Exercise instructions:
Will you repeat only the lines from the one with "What Blender Python" through the one with "d = ray(u, v); return O + d * (x / d.x)", both included, leaving every picture out?

Input rows:
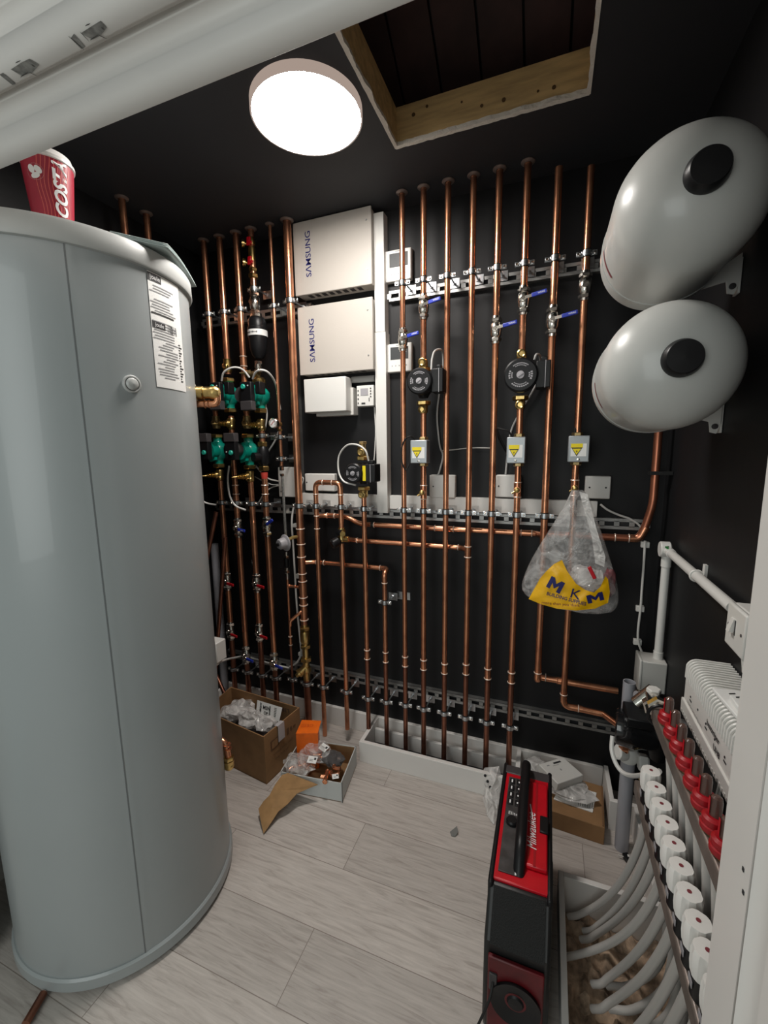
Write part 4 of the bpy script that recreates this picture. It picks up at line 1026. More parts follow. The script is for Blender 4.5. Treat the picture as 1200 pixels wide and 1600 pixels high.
# vessel pipe on the right
t = thing('copper_pipe', 'copper pipe rising beside the right corner to the vessels', 'pipe', (.34, 1.72, 1.08), 'vertical copper pipes on the back wall')
zE = 1.085
mk('pipe_length', G().tube(fillet([(RX[6]+.015, HY, zE), (.315, HY, zE), (.332, 1.735, zE+.04), (.350, 1.728, zE+.13), (.350, 1.728, 1.64)], .03), .0130, 16), mat('red_brown_copper', (.52, .19, .11), .32, .85, var=.25, vscale=14), t)
mk('elbow', G().tube(fillet([(.285, HY, zE), (.318, HY, zE), (.335, 1.735, zE+.045)], .02), .0142, 14), 'copper', t)
mk('solder_rings', G().torus((.285, HY, zE), X3, .0142, .002).torus((.24, HY, zE), X3, .0142, .002), 'solder', t)
mk('black_band', G().box((.330, 1.708, 1.318), (.398, 1.748, 1.330)), 'rubber', t)
# stub cap for vessel connection
# two pipes behind the tank top, slanting pipes and waste pipe behind tank
pipe('copper pipe end seen above the cylinder lid, nearer the cup', -1.578, 1.4, ZC, .013, y=1.319)
pipe('copper pipe end seen above the cylinder lid, nearer the leaflet', -1.585, 1.4, ZC, .013, y=1.433)
solo('waste_pipe', G().cyl((-1.652, 1.745, 0.0), (-1.652, 1.745, .93), .021, n=24), 'waste', 'grey plastic waste pipe standing behind the left copper pipes', 'pipe')
for k, (a, b, lb) in enumerate([((338, 800), (318, 900), 'slanting dark copper pipe right beside the cylinder, higher piece'), ((352, 840), (336, 1060), 'slanting dark copper pipe between cylinder and waste pipe'), ((338, 1055), (366, 1118), 'slanting copper pipe running down behind the cardboard box')]):
    yy = (1.62, 1.64, 1.62)[k]
    pa, pb = at(*a, yy), at(*b, yy-.05)
    solo('copper_pipe', G().cyl(pa, pb, .010, n=14), 'copper_dark', lb, 'pipe', 'slanting copper pipes behind the cylinder')
c = at(340, 1018, 1.35)
t = thing('junction_box', 'small white thermostat box peeking from behind the cylinder', 'box', (c.x, c.y, c.z-.05), 'white junction boxes')
mk('housing', G().box((c.x-.07, 1.33, c.z-.045), (c.x+.012, 1.39, c.z+.045)), 'white_plastic', t, bevel=.004)
mk('cable_gland', G().lathe([(.012, 0), (.014, .004), (.014, .02), (.008, .024)], (c.x-.02, 1.35, c.z-.045), -Z3+X3*.5, 8), 'white_plastic', t)

# ------------------------------------------------------------------ beige control cabinets
CY = 1.730
def cabinet(label, a, b, depth_back, letters_c):
    t = thing('control_cabinet', label, 'cabinet', ((a.x+b.x)/2, YB, b.z), 'beige control cabinets')
    mk('case', G().box((a.x+.004, CY+.007, b.z+.004), (b.x-.004, YB, a.z-.004)), 'beige_metal', t, bevel=.002)
    dr_ = mk('door', G().box((a.x, CY, b.z), (b.x, CY+.010, a.z)), 'beige_metal', t, bevel=.003)
    g = G(); lettering(g, 'S\u039bMSUNG', .036, letters_c, Z3, -X3, .0007, bold=.0003, sx=1.12); mk('lettering', g, 'navy', dr_)
    for zz in (a.z-.05, b.z+.06): mk('lock_screw', G().lathe([(.004, 0), (.003, .002), (0, .002)], (b.x-.022, CY, zz), -Y3, 10), 'zinc', dr_)
    g = G()
    for k in range(8): g.box((a.x+.05+k*.034, CY+.022, b.z+.0033), (a.x+.07+k*.034, CY+.055, b.z+.0045))
    mk('vent_slots', g, 'dark_grey', t)
q0, q1, q2, q3 = at(457, 345, CY), at(578, 320, CY), at(461, 461, CY), at(583, 446, CY)
a, b = Vector(((q0.x+q2.x)/2, 0, min((q0.z+q1.z)/2, ZC-.004))), Vector(((q1.x+q3.x)/2, 0, (q2.z+q3.z)/2))
cabinet('upper beige control cabinet with blue lettering', a, b, YB, at(482, 397, CY))
q0, q1, q2, q3 = at(465, 480, CY), at(580, 464, CY), at(468, 588, CY), at(585, 576, CY)
a, b = Vector(((q0.x+q2.x)/2, 0, (q0.z+q1.z)/2)), Vector(((q1.x+q3.x)/2, 0, (q2.z+q3.z)/2))
cabinet('lower beige control cabinet with blue lettering', a, b, YB, at(488, 532, CY))
t = thing('wiring_box', 'plain white wiring box under the lower beige cabinet', 'box', (-.92, YB, 1.58))
a, b = at(474, 590, 1.71), at(541, 642, 1.71)
mk('cover', G().box((a.x, 1.71, b.z), (b.x, 1.775, a.z-.008)), 'white_plastic', t, bevel=.004)
mk('back_box', G().box((a.x+.03, 1.76, b.z-.014), (b.x+.012, YB, a.z-.05)), 'offwhite', t, bevel=.002)
a = at(560, 593, 1.79); b = at(586, 590, 1.79)
mk('cable_stub', G().cyl((a.x-.03, 1.79, a.z), (b.x, 1.79, a.z), .014), 'cable_grey', t)
t = thing('programmer', 'small white programmer with grey display beside the wiring box', 'controller', (-.77, YB, 1.61), 'white wall controllers')
a, b = at(557, 603, 1.765), at(584, 634, 1.765); pw, ph = b.x-a.x, a.z-b.z
mk('body', G().box((a.x, 1.765, b.z), (b.x, YB, a.z)), 'white_plastic', t, bevel=.003)
def pbox(g, u0, u1, v0, v1): g.box((a.x+pw*u0, 1.7636, b.z+ph*v0), (a.x+pw*u1, 1.7655, b.z+ph*v1))
g = G(); pbox(g, .24, .68, .52, .86); mk('display', g, 'label_silver', t)
g = G()
for k in range(4): pbox(g, .06, .12, .12+k*.2, .20+k*.2); pbox(g, .80, .87, .42+k*.13, .48+k*.13)
pbox(g, .28, .50, .10, .18); pbox(g, .72, .76, .22, .40)
mk('buttons', g, 'ink', t)
t = thing('cable_trunking', 'white vertical cable trunking from ceiling beside the beige cabinets', 'trunking', (-.69, YB, 1.14))
a, b = at(584.5, 420, 1.762), at(600, 420, 1.762)
mk('upper_length', G().box((a.x, 1.762, 1.912), (b.x, YB, ZC-.02)), 'white_plastic', t, bevel=.001)
a, b = at(588, 700, 1.760), at(604.5, 700, 1.760)
mk('lower_length', G().box((a.x, 1.760, 1.135), (b.x, YB, 1.910)), 'white_plastic', t, bevel=.001)
t = thing('cable_trunking', 'white horizontal cable trunking across the back wall', 'trunking', (-.4, YB, 1.15))
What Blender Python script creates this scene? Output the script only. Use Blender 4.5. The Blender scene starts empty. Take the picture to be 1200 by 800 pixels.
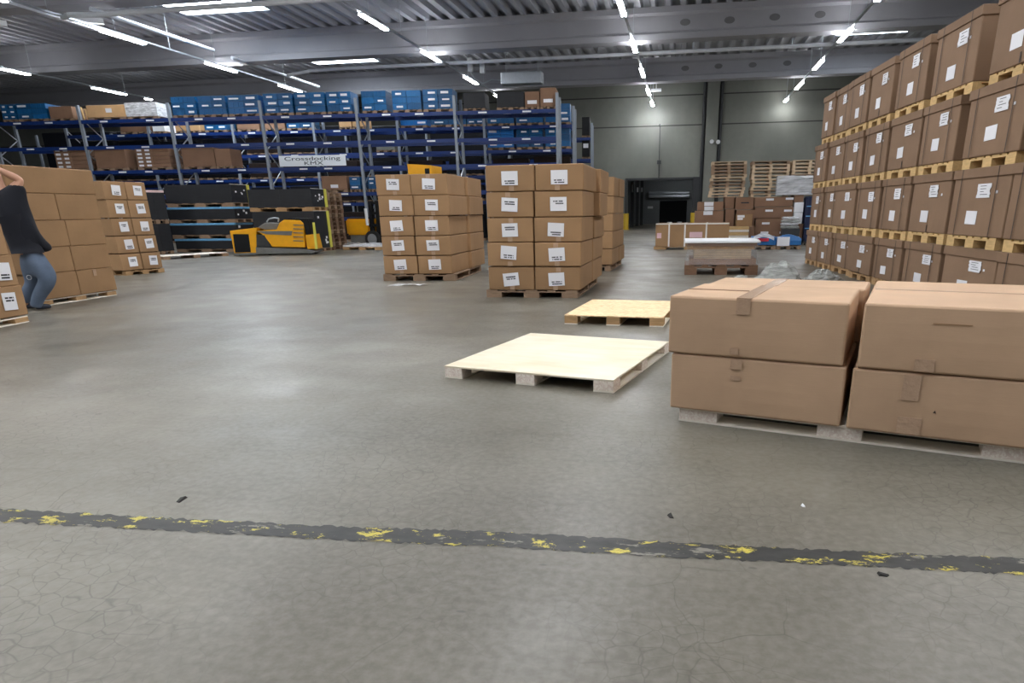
import bpy, bmesh, math, random
from mathutils import Vector, Matrix
random.seed(7)
rnd = random.random
def ru(a, b): return a + (b - a) * rnd()
scn = bpy.context.scene
COL = scn.collection
PI = math.pi

# ------------------------------------------------------------------ camera
F_PX, CX, CY, CAM_H = 780.0, 667.2653, 511.0257, 1.2
MR = ((0.98643815, 0.16370317, -0.01187664),
      (0.04129402, -0.31755776, -0.94733937),
      (-0.15885397, 0.93400126, -0.32001105))
MW = Matrix(MR)
O = Vector((0, 0, CAM_H))
cam_d = bpy.data.cameras.new('camera')
cam = bpy.data.objects.new('camera', cam_d)
COL.objects.link(cam)
right, down, fwd = MW[0], MW[1], MW[2]
rot = Matrix((right, -down, -fwd)).transposed()
cam.matrix_world = Matrix.Translation(O) @ rot.to_4x4()
cam_d.sensor_fit = 'HORIZONTAL'
cam_d.sensor_width = 36.0
cam_d.lens = F_PX * 36.0 / 1200.0
cam_d.shift_x = (600 - CX) / 1200.0
cam_d.shift_y = (CY - 400) / 1200.0
cam_d.clip_end = 400
scn.camera = cam

# survey helpers: sight lines of the photograph met with planes of the hall
def ray(u, v):
    return MW.transposed() @ Vector(((u - CX) / F_PX, (v - CY) / F_PX, 1.0))
def on_z(u, v, z=0.0):
    d = ray(u, v); return O + d * ((z - CAM_H) / d.z)
def on_y(u, v, y):
    d = ray(u, v); return O + d * (y / d.y)
def on_x(u, v, x):
    d = ray(u, v); return O + d * (x / d.x)

class Face:
    """A vertical plane on the floor: s runs along it, d goes away behind it, z is up."""
    def __init__(self, a, b):
        self.a = Vector((a[0], a[1], 0)); b = Vector((b[0], b[1], 0))
        self.u = (b - self.a).normalized()
        self.n = Vector((-self.u.y, self.u.x, 0))
        self.len = (b - self.a).length
        self.ang = math.atan2(self.u.y, self.u.x)
    def at(self, u, v, d=0.0):
        r = ray(u, v); t = (self.a + self.n * d - O).dot(self.n) / r.dot(self.n)
        p = O + r * t
        return (p - self.a).dot(self.u), p.z
    def s(self, u, v, d=0.0): return self.at(u, v, d)[0]
    def z(self, u, v, d=0.0): return self.at(u, v, d)[1]
    def depth(self, u, v, s):
        r = ray(u, v); t = (self.a + self.u * s - O).dot(self.u) / r.dot(self.u)
        return (O + r * t - self.a).dot(self.n)
    def P(self, s, d, z): return self.a + self.u * s + self.n * d + Vector((0, 0, z))
def floor_face(p, q): return Face(on_z(*p), on_z(*q))

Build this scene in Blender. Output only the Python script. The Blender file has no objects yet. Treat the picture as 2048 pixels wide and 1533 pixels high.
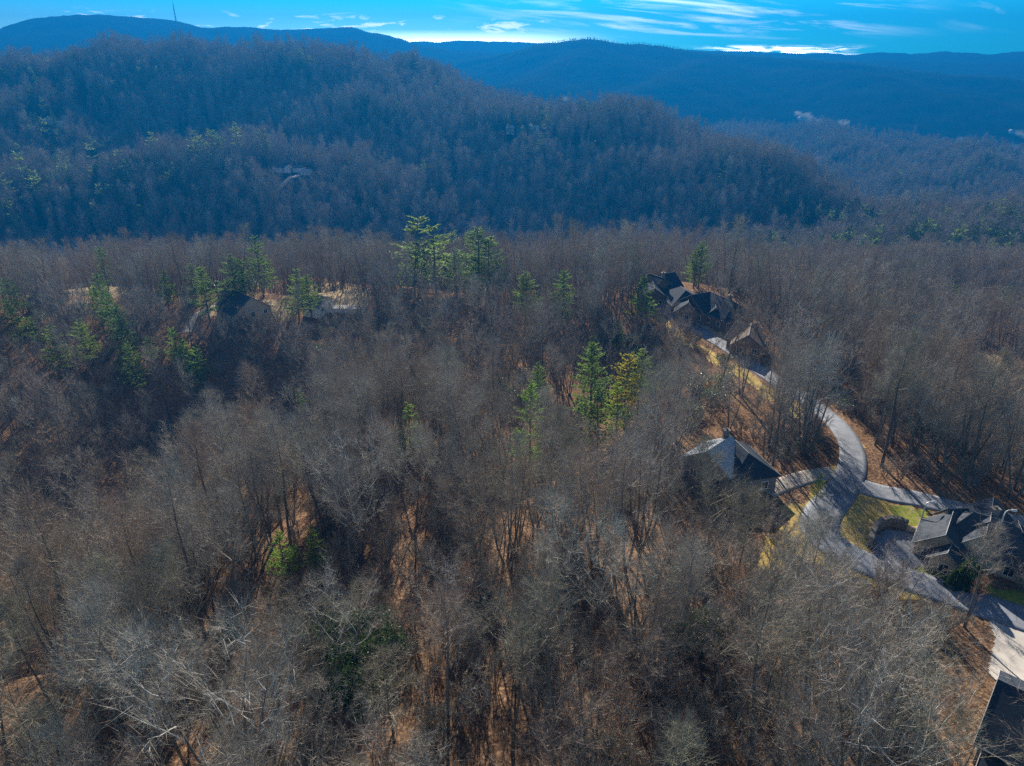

Final result:
What Blender Python script creates this scene? Output the script only. Use Blender 4.5. The Blender scene starts empty. Take the picture to be 1200 by 800 pixels.
import bpy, bmesh, math, random
from mathutils import Vector, Matrix
random.seed(7)
rnd = random.random
def ru(a, b): return a + (b - a) * rnd()
scn = bpy.context.scene
COL = scn.collection
PI = math.pi

# ------------------------------------------------------------------ camera
F_PX, CX, CY, CAM_H = 780.0, 667.2653, 511.0257, 1.2
MR = ((0.98643815, 0.16370317, -0.01187664),
      (0.04129402, -0.31755776, -0.94733937),
      (-0.15885397, 0.93400126, -0.32001105))
MW = Matrix(MR)
O = Vector((0, 0, CAM_H))
cam_d = bpy.data.cameras.new('camera')
cam = bpy.data.objects.new('camera', cam_d)
COL.objects.link(cam)
right, down, fwd = MW[0], MW[1], MW[2]
rot = Matrix((right, -down, -fwd)).transposed()
cam.matrix_world = Matrix.Translation(O) @ rot.to_4x4()
cam_d.sensor_fit = 'HORIZONTAL'
cam_d.sensor_width = 36.0
cam_d.lens = F_PX * 36.0 / 1200.0
cam_d.shift_x = (600 - CX) / 1200.0
cam_d.shift_y = (CY - 400) / 1200.0
cam_d.clip_end = 400
scn.camera = cam

# survey helpers: sight lines of the photograph met with planes of the hall
def ray(u, v):
    return MW.transposed() @ Vector(((u - CX) / F_PX, (v - CY) / F_PX, 1.0))
def on_z(u, v, z=0.0):
    d = ray(u, v); return O + d * ((z - CAM_H) / d.z)
def on_y(u, v, y):
    d = ray(u, v); return O + d * (y / d.y)
def on_x(u, v, x):
    d = ray(u, v); return O + d * (x / d.x)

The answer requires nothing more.